Francesco Tabusso, classe 1930, torinese per ascendenza e per tutta la vita, nasce alle porte di Milano, a Sesto San Giovanni, dove all’epoca la famiglia si trasferisce al seguito del padre ingegnere.
Manifestata precocemente la passione per la pittura, consegue la maturità classica prima di intraprendere un rigoroso apprendistato sotto la guida di Felice Casorati. Lontano dall’essere un epigono, a scuola dal celebre insegnante, Tabusso coltiva l’amore per il mestiere e il ragionamento sui maestri antichi, ereditando da Casorati la capacità di trasfigurare il reale, di restituirne la dimensione incantata, fuori dal tempo, in una sorta di “realismo magico” dai toni di fiaba del tutto personale. Eleggendo soprattutto a soggetto un mondo agreste d’ispirazione anche popolare, egli manifesta fin dall’inizio un’autentica “vocazione al racconto”, che lo porterà a felici collaborazioni con alcune delle firme più note della letteratura italiana del ‘900, quali Piero Chiara, Dino Buzzati, Mario Soldati, Mario Rigoni Stern.

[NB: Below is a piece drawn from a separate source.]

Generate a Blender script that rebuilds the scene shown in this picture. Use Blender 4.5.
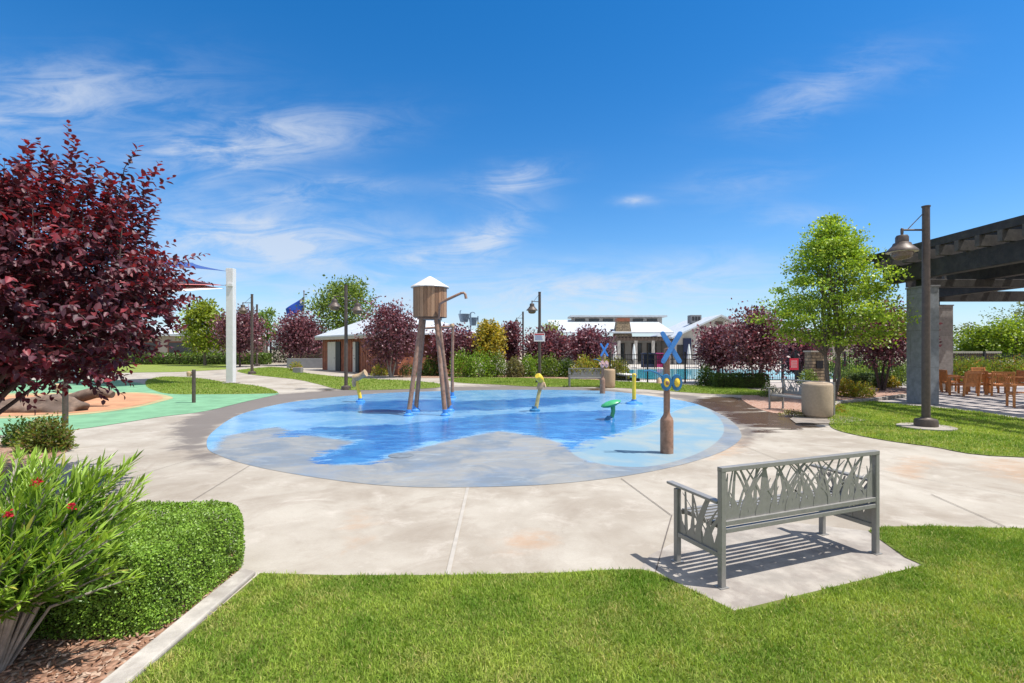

Il 1954 è l’anno dell’esordio espositivo e della prima partecipazione alla Biennale di Venezia. In breve l’artista è invitato alle principali rassegne nazionali e internazionali, riscuotendo numerosi premi-acquisto nell’ambito delle mostre a concorso che si moltiplicano nel secondo dopoguerra, per incrementare le raccolte civiche d’arte contemporanea.
Dal 1963 al 1984 egli affianca alla pittura l’attività didattica: insegna ornato al Liceo Artistico di Bergamo, quindi figura al Liceo dell’Accademia Albertina di Torino. Sempre dal 1963 Tabusso collabora con la Galleria Gian Ferrari di Milano, che ne cura per circa un trentennio l’attività in esclusiva, organizzando in quegli anni più di sessanta personali dell’autore in Italia e all’estero.
In virtù di un’arte che ha da sempre celebrato l’uomo e la natura con immediatezza e forza espressiva – con il dono della “semplicità” –, egli è chiamato a realizzare nel 1975, per la Chiesa di San Francesco al Fopponino di Milano progettata da Gio Ponti, la monumentale pala d’altare Il Cantico delle Creature (96 m2 di pittura) e successivamente gli otto trittici con le storie del Santo.
Tabusso muore a Torino nel 2012 dopo circa sessant’anni di infaticabile attività artistica.
Veronica Cavallaro
Continua a raccontare Francesco Tabusso le sue stagioni, con la stessa allegria venata da una indissolubile crudezza. E lo fa all’aria aperta, in quella campagna che è il suo motivo conduttore. Una natura che sa di neve e primavera, che acceca di bianchi e incendia di rossi e gialli. C’è una danza continua nelle sue stagioni, una quotidianità, umana e animale, che si muove, mostrando nella gioia e nella fatica, sempre un’idea di movimento elegante, sinuoso. È l’occhio del pittore che asciuga, gli spigoli esistenti, per evidenziarli e nello stesso tempo per sottolineare una gioia che ha dell’eterno. La malinconia, la fatica il destino stretto, lo chiude in certe vedute di paese, con case grigie, arroccate, a cui fanno da contrappunto improvvise sale da pranzo sgargianti di colori come fossero mercati, o teatri in cui stipare tovaglie, ritratti, piatti, sedie_ oggetti scelti con cura ma per ottenere un effetto di “confusione”, di abbondanza eccessiva.
Animali dall’occhio mobilissimo, uomini e donne in attesa: i personaggi di Tabusso attraversano le sue tele trascinandosi voli e salti precedenti, corteggiamenti e innamoramenti. È una vita non irrequieta ma attiva, che conosce la dolcezza e la continua pericolosità della terra, del luogo, come se avessero sempre degli occhi, altri occhi, puntanti addosso. Come se al margine del bosco, o della tela, ci fosse sempre qualcuno a spiarli con invida o benevolenza. E loro si muovono, sentendo lo sguardo estraneo, giocandoci, rendendolo amico o sfidandolo.